パナソニック オペレーショナルエクセレンスは、オンラインで会見を開き、人材開発を目的とした施設「モノづくり研修所」の取り組みを発表した。
パナソニック オペレーショナルエクセレンスは2023年10月11日、人材開発を目的とした施設「モノづくり研修所」の枚方地区拠点(大阪府枚方市)とオンラインで会見を開き、同所の概要やモノづくり人材育成への思い、グループモノづくり競技大会について説明した。【訂正あり】
モノづくり研修所は、同社の人事部門が運営する施設で、82教室/定員1300人の研修室と177室の宿泊施設を設けた枚方地区研修施設(大阪府枚方市)や高度技能開発道場(大阪府門真市)で構成される。
同所では、同社の組織/人材開発センターとともに、パナソニックグループの事業会社であるパナソニック、パナソニック エナジー、パナソニック オートモーティブシステムズなどのモノづくり部門に所属する人材にモノづくりの基礎と専門の教育を行っている。加えて、各事業会社のモノづくり部門から現場の意見を集約し、モノづくりの基礎と専門の教育に反映している。
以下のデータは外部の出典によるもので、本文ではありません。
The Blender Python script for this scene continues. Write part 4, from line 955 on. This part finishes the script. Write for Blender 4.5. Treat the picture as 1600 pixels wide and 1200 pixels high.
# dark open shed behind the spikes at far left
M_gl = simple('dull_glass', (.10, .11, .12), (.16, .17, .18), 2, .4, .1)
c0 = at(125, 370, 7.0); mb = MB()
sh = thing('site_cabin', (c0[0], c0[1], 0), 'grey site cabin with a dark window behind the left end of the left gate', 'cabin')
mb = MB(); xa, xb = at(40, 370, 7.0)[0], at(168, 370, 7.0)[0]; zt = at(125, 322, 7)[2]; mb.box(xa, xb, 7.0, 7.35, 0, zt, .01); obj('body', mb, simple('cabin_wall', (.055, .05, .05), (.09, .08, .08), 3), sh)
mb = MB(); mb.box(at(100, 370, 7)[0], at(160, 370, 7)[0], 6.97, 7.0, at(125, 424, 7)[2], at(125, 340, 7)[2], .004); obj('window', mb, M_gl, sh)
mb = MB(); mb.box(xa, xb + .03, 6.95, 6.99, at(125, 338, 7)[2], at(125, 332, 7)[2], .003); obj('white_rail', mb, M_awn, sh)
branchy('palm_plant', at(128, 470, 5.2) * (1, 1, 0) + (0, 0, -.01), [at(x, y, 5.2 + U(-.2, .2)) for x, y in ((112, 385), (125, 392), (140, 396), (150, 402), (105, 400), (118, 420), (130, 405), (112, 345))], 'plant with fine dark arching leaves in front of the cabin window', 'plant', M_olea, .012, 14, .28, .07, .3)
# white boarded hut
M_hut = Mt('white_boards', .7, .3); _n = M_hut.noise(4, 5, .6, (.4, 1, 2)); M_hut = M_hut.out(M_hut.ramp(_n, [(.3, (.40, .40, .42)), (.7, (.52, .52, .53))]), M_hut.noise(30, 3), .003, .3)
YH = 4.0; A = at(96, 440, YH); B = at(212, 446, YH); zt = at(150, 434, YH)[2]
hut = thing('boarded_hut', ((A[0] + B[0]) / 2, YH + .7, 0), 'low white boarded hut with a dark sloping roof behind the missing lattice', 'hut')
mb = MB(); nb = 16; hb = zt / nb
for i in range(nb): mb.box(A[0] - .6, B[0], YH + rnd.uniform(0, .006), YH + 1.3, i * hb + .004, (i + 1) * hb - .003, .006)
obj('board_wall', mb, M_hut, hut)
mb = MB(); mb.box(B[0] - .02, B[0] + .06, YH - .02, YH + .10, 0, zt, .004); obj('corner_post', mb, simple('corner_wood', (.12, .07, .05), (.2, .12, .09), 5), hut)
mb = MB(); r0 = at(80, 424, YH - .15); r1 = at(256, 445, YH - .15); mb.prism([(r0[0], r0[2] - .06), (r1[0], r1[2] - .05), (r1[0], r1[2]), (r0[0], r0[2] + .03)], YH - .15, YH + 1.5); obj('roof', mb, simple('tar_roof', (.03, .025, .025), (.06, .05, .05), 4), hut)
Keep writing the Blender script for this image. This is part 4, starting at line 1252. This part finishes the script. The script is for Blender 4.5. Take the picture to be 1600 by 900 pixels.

これらの教育には、パナソニックホールディングス 技術部門のモノづくり戦略や全社モノづくり責任者会議での決定事項、同社 オペレーション戦略部がまとめた現場改善案「パナソニック現場カイゼン道」も使う。このようにさまざまな事業会社などと連携して行う教育を「ネットワーク型の人材育成」とパナソニック オペレーショナルエクセレンスでは呼称している。
モノづくり人材育成への思いでは人材育成に対するモノづくり研修所の考え方に触れられた。モノづくり研修所 所長の廣田亮治氏は「人材の能力と可能性を引き出すことが『人を生かす』ことだと考えている。人を生かすために、各事業会社では人材戦略と事業戦略を組み合わせて人材育成を行っている。しかし、個社では解決できない人材育成の問題もある。そこで、モノづくり研修所ではその問題を解決するとともに、個人を強化するパナソニックグループの共通施策の構築を支援している。これらにより個と組織をつなぎ合わせて、グループの力を最大化させている」と話す。
さらに、商品開発を行うエンジニアリングチェーンと仕入れから顧客までの流通を担うサプライチェーンで構成されるバリューチェーンを鍛えるモノづくり人材の育成に注力している。そのために、各事業会社のモノづくり人材に対して、技術/技能に加えて、自律して考え行動できる「自律考動」の研修を行っている。
【訂正】初出時に、自律考同と掲載していましたが正しくは自律考動です。お詫びして訂正致します。
具体的には、バリューチェーンの教育では、入社5年までの一般社員(班長を含む)層向け、管理者(課長/係長)層向け、経営者(工場長、海外製造会社社長)層向けのカリキュラムを用意している。
一般社員層向けのカリキュラムでは、バリューチェーンの基礎、技術、技能の習得と実践を支援する。「このカリキュラムが最重要と考えており、商品設計、品質/原価のつくり込み、工法/工程設計、IoT(モノのインターネット)について学べる研修、モノづくり基盤研修、生産革新研修を提供している。これらの研修は標準モジュールプールと呼称しており、開発系、製技系、製造系の3種類に区分し、初級〜上級のカリキュラムを用意している」(廣田氏)。一般社員層の中でも、1990年代後半以降生まれでおおむね20歳代前半となるZ世代の研修では自律考動の訓練を中心に研修に行っているという。
管理者層向けでは、バリューチェーン全体の俯瞰(ふかん)や最適化をサポートし、ボトルネックの抽出と課題の解決を促す。経営者層向けでは、未来を作る革新的な取り組みの企画作成と推進を支援する。
また、モノづくり研修所の基盤研修やパナソニックグループ独自の研修制度であるものづくり大学校、高度技能開発道場の研修、パナソニックモノづくり競技大会により、新入社員をテクノロジスト(技能者)に育て、その後、モノづくり系新任主務研修、次世代幹部開発研修、工場長/海外会社社長経営研修を通して工場長に育成することを目標の1つとして掲げている。
グループモノづくり競技大会はモノづくりに携わるパナソニックグループの社員の技能向上/開発を図り、同グループのモノづくり強化に貢献することを目的に1962年にスタートした。2023年10月25日に大阪府枚方市内で開催される第58回 パナソニックグループ モノづくり競技大会では、国内外予選の成績上位入賞者が一堂に会す。出場者数は620人で、CADやセル生産などの35種目のAランク競技と設備保全をはじめとする14種目のBランク競技から成る49種目が行われる。